▸ **Exercise details**
In the records below, find the line that contains "Write a Blender" and the line that contains "world.use_nodes = True"; write out exactly those two lines and everything between them, without the pictures.

▸ **Records with scene code**

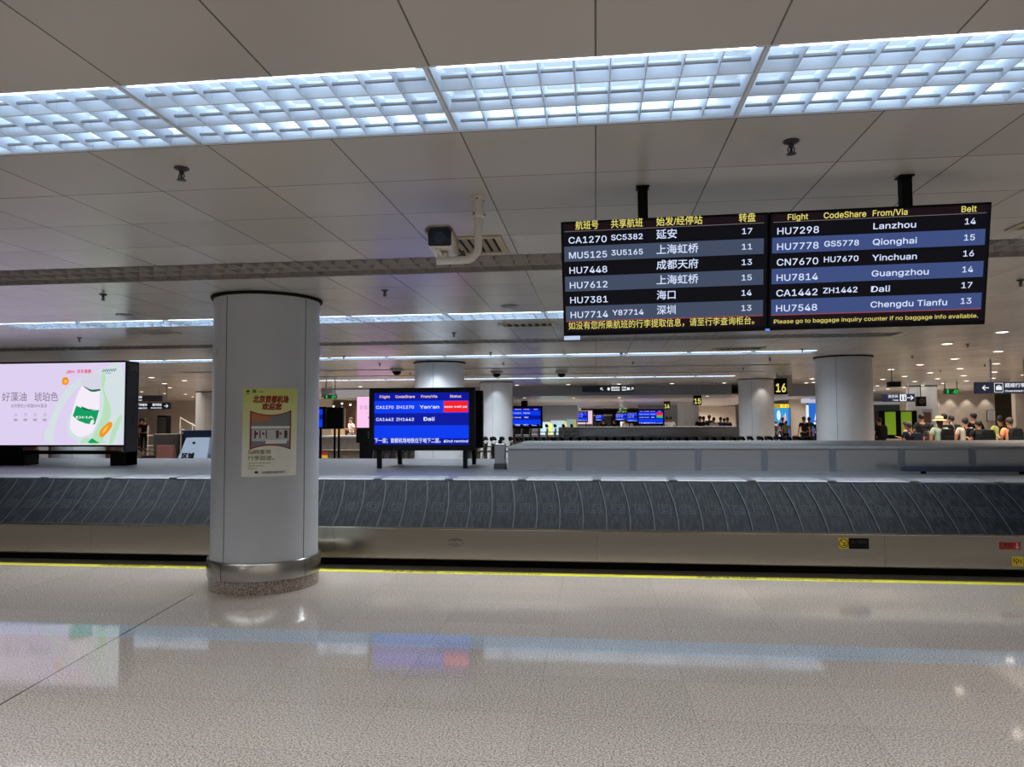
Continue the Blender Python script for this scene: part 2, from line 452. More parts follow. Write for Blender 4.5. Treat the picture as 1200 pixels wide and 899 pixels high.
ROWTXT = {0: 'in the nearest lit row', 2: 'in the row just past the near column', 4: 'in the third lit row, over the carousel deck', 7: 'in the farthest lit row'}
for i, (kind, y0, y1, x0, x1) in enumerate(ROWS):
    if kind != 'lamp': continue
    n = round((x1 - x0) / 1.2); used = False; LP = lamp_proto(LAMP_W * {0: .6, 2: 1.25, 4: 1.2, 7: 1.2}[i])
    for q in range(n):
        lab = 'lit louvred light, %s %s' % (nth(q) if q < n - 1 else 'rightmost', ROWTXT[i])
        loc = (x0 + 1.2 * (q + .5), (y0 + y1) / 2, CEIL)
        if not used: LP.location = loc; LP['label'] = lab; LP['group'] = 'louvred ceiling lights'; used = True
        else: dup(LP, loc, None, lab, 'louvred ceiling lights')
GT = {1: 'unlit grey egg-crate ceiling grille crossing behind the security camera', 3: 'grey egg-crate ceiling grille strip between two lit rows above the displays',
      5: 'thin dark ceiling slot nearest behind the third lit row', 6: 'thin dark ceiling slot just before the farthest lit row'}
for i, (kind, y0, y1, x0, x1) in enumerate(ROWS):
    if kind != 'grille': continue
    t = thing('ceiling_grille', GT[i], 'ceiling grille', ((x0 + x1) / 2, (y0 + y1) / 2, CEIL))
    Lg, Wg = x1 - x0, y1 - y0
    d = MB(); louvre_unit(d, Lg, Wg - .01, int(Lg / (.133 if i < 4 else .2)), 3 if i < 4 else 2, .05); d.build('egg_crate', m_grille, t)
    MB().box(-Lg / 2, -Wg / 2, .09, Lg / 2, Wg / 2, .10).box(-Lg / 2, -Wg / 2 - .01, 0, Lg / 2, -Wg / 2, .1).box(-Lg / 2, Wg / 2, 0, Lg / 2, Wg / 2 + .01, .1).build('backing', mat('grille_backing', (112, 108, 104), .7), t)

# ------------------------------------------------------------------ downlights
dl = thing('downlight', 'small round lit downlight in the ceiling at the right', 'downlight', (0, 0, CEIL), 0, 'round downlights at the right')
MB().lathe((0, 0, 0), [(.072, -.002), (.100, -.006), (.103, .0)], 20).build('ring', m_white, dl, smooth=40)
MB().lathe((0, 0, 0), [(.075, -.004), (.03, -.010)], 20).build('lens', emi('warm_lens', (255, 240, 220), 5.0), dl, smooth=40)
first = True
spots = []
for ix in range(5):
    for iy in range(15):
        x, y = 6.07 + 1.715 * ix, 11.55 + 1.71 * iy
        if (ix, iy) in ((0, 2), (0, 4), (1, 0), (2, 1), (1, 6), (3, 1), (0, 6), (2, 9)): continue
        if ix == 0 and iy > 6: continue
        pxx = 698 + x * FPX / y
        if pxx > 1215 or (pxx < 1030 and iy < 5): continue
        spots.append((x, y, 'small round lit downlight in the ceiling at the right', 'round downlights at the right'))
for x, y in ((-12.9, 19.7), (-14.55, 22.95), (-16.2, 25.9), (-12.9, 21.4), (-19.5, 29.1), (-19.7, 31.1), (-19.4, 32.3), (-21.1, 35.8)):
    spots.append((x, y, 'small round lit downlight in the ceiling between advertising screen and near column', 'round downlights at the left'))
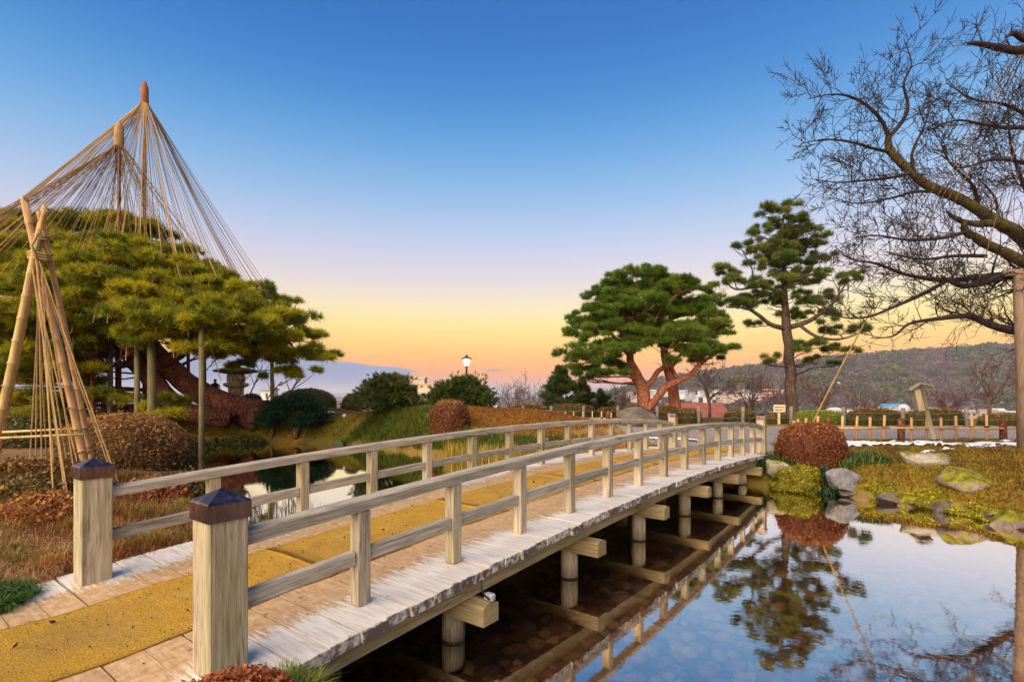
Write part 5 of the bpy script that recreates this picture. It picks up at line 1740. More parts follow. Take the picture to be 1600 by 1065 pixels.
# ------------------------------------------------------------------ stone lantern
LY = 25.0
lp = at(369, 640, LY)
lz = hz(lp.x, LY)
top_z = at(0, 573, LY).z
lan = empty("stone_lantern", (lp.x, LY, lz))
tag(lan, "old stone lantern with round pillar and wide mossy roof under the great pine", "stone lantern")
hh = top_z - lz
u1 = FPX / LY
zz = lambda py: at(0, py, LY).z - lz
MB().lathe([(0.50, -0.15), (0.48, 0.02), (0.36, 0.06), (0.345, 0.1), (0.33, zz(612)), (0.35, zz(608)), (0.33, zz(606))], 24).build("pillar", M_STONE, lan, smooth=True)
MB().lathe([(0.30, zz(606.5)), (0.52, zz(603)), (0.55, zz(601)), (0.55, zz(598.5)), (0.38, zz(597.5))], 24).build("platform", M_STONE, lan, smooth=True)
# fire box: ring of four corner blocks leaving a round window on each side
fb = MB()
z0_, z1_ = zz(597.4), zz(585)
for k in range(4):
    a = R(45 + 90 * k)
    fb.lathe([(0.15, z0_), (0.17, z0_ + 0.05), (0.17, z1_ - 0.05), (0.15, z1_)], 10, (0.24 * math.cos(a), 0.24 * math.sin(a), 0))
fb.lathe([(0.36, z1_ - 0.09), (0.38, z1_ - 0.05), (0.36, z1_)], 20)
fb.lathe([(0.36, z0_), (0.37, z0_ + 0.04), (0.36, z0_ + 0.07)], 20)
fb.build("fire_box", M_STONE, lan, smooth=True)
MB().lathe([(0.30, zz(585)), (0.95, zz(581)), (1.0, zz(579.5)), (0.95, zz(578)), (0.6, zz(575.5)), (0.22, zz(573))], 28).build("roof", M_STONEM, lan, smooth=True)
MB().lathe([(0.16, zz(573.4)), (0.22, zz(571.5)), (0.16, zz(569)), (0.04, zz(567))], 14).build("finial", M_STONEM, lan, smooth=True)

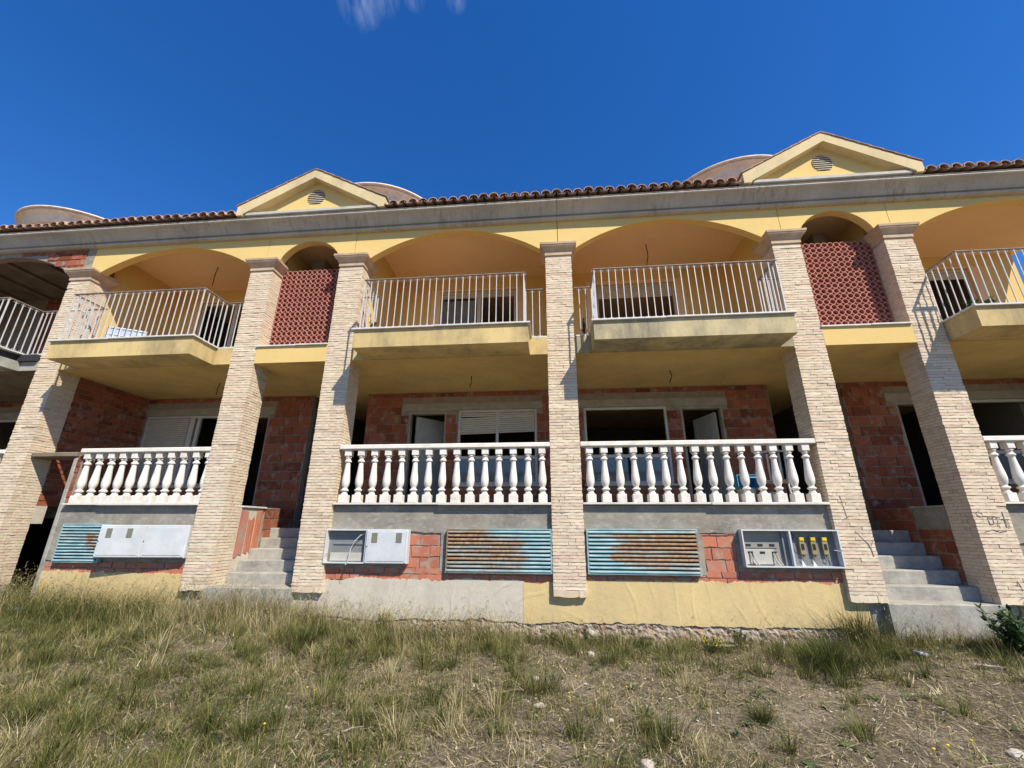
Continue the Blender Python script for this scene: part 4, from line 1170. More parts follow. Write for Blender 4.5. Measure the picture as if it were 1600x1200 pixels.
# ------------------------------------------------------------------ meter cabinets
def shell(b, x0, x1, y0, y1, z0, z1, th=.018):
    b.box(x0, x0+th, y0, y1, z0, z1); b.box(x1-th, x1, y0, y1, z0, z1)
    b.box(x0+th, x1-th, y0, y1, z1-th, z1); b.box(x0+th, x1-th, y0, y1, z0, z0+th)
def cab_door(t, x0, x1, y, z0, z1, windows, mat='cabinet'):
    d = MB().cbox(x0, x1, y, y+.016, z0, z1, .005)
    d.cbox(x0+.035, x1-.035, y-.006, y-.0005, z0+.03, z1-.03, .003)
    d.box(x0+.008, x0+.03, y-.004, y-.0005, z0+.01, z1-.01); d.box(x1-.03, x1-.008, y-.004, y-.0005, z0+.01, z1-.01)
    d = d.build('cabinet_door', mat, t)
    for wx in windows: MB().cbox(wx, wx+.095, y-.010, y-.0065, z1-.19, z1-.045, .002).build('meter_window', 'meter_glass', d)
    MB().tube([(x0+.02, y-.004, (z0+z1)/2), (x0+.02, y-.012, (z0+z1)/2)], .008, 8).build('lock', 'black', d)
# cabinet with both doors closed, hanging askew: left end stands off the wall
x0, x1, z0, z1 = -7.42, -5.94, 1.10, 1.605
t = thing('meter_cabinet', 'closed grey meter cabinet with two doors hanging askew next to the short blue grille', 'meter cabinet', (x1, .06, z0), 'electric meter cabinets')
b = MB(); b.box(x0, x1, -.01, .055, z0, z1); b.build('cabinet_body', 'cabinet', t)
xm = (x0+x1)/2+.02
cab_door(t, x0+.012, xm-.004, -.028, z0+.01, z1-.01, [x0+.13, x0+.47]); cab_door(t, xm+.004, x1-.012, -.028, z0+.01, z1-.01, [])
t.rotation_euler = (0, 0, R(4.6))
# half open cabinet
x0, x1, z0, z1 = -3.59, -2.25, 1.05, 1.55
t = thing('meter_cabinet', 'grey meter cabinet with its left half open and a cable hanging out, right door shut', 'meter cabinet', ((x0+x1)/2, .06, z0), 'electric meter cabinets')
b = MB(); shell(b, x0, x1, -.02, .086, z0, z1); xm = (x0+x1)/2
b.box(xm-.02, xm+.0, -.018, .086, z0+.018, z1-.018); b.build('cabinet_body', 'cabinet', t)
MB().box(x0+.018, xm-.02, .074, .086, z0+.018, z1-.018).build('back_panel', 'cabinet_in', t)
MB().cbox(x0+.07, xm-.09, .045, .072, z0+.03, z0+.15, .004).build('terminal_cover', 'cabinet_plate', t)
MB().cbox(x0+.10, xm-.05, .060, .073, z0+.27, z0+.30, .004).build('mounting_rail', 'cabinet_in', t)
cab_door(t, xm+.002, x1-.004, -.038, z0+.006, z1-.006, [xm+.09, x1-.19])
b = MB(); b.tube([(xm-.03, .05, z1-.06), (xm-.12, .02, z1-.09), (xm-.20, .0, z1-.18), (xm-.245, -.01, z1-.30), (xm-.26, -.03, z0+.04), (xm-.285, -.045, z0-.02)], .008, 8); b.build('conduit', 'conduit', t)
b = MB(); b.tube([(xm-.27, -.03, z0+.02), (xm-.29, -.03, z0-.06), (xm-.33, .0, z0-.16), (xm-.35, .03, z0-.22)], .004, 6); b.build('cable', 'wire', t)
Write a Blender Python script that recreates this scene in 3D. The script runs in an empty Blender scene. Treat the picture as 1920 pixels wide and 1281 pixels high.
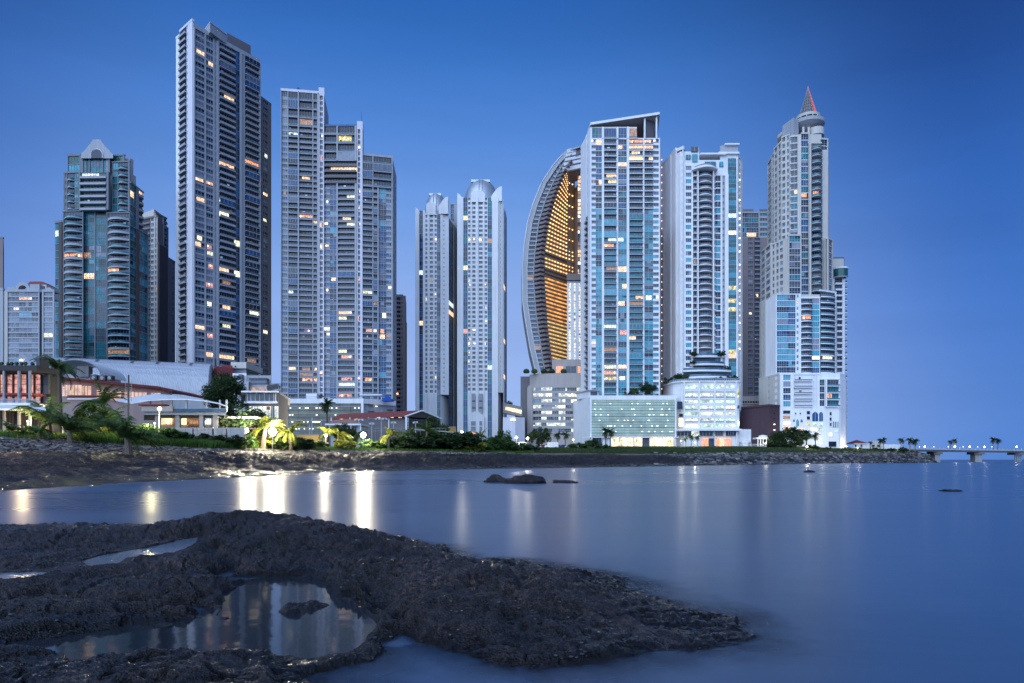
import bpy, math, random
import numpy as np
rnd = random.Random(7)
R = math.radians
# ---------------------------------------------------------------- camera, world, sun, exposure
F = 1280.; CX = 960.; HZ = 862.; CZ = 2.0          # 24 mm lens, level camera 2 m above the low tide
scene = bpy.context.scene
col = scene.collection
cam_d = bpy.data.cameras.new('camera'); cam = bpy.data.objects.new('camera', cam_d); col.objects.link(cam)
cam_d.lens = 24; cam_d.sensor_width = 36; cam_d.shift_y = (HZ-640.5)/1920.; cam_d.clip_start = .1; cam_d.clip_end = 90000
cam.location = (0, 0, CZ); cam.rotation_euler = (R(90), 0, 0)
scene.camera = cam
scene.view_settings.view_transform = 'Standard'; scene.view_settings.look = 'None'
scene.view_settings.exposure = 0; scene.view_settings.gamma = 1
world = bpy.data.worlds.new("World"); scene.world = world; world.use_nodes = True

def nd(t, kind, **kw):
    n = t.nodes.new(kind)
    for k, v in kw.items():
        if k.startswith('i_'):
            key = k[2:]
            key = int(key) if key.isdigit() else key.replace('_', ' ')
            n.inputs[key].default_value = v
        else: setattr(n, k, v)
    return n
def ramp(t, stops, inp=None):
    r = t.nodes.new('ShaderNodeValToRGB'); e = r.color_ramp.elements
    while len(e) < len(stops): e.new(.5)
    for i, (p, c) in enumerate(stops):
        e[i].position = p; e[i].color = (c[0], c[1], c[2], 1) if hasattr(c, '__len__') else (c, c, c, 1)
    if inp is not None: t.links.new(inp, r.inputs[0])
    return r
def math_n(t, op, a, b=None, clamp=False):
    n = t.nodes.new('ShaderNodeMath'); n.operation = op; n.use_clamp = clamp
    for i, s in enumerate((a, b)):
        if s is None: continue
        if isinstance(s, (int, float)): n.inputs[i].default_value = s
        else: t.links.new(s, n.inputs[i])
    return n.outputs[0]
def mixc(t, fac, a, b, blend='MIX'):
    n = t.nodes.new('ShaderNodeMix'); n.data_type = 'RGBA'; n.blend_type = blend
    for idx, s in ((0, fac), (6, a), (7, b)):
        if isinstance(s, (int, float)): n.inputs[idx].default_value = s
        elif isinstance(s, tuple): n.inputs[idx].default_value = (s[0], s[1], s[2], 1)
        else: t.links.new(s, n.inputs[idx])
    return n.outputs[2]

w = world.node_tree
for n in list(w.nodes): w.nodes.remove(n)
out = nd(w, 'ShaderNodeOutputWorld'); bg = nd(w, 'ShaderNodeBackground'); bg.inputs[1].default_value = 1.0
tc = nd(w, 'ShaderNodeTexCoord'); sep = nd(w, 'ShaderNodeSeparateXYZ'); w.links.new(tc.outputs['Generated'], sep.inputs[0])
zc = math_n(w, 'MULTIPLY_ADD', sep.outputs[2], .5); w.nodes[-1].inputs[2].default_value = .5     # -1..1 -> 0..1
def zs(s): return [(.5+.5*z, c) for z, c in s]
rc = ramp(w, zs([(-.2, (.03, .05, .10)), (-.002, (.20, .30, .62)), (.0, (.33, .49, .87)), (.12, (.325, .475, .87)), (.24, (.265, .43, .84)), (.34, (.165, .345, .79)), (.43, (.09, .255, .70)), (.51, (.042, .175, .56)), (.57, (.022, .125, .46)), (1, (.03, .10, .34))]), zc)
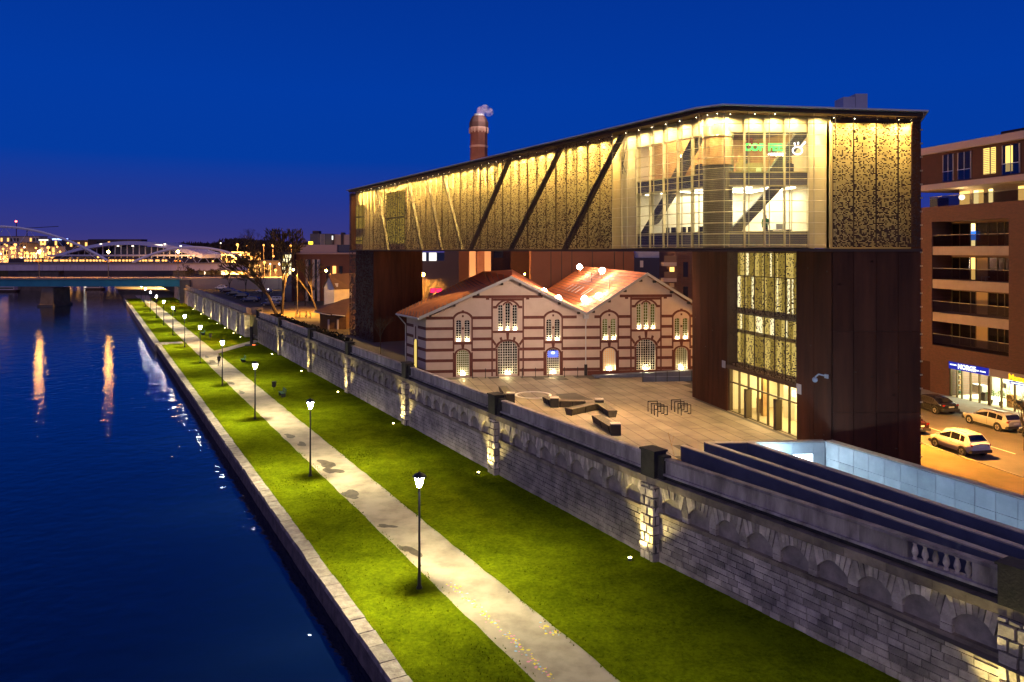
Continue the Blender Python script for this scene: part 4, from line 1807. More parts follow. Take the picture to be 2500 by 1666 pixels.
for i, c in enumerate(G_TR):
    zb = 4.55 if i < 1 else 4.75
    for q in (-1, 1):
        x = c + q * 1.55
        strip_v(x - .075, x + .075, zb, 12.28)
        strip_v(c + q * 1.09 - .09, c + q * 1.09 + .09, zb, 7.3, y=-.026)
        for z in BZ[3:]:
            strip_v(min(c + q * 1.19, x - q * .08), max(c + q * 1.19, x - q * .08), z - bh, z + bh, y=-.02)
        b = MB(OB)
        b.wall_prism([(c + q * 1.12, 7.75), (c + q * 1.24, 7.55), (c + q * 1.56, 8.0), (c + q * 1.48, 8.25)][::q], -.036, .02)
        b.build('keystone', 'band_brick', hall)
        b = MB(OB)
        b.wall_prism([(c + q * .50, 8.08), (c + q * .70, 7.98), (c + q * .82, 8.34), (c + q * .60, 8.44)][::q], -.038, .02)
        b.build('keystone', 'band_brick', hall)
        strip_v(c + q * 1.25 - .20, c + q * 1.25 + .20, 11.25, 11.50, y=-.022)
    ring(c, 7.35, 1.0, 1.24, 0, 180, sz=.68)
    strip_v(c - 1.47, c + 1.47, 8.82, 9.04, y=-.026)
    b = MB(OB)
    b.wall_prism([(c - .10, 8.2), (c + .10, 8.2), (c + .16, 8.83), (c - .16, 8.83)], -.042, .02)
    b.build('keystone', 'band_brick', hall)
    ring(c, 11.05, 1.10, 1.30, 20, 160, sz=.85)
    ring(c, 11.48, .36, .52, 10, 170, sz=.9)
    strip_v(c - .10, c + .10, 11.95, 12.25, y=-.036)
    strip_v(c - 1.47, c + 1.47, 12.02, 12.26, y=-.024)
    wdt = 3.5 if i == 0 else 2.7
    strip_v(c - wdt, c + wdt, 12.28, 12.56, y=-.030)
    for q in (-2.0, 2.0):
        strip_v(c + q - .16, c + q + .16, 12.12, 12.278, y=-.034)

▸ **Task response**
Write a Blender Python script that recreates this scene in 3D. The script runs in an empty Blender scene. Treat the picture as 1920 pixels wide and 1281 pixels high.
import bpy, math, random
import numpy as np
rnd = random.Random(7)
R = math.radians
# ---------------------------------------------------------------- camera, world, sun, exposure
F = 1280.; CX = 960.; HZ = 862.; CZ = 2.0          # 24 mm lens, level camera 2 m above the low tide
scene = bpy.context.scene
col = scene.collection
cam_d = bpy.data.cameras.new('camera'); cam = bpy.data.objects.new('camera', cam_d); col.objects.link(cam)
cam_d.lens = 24; cam_d.sensor_width = 36; cam_d.shift_y = (HZ-640.5)/1920.; cam_d.clip_start = .1; cam_d.clip_end = 90000
cam.location = (0, 0, CZ); cam.rotation_euler = (R(90), 0, 0)
scene.camera = cam
scene.view_settings.view_transform = 'Standard'; scene.view_settings.look = 'None'
scene.view_settings.exposure = 0; scene.view_settings.gamma = 1
world = bpy.data.worlds.new("World"); scene.world = world; world.use_nodes = True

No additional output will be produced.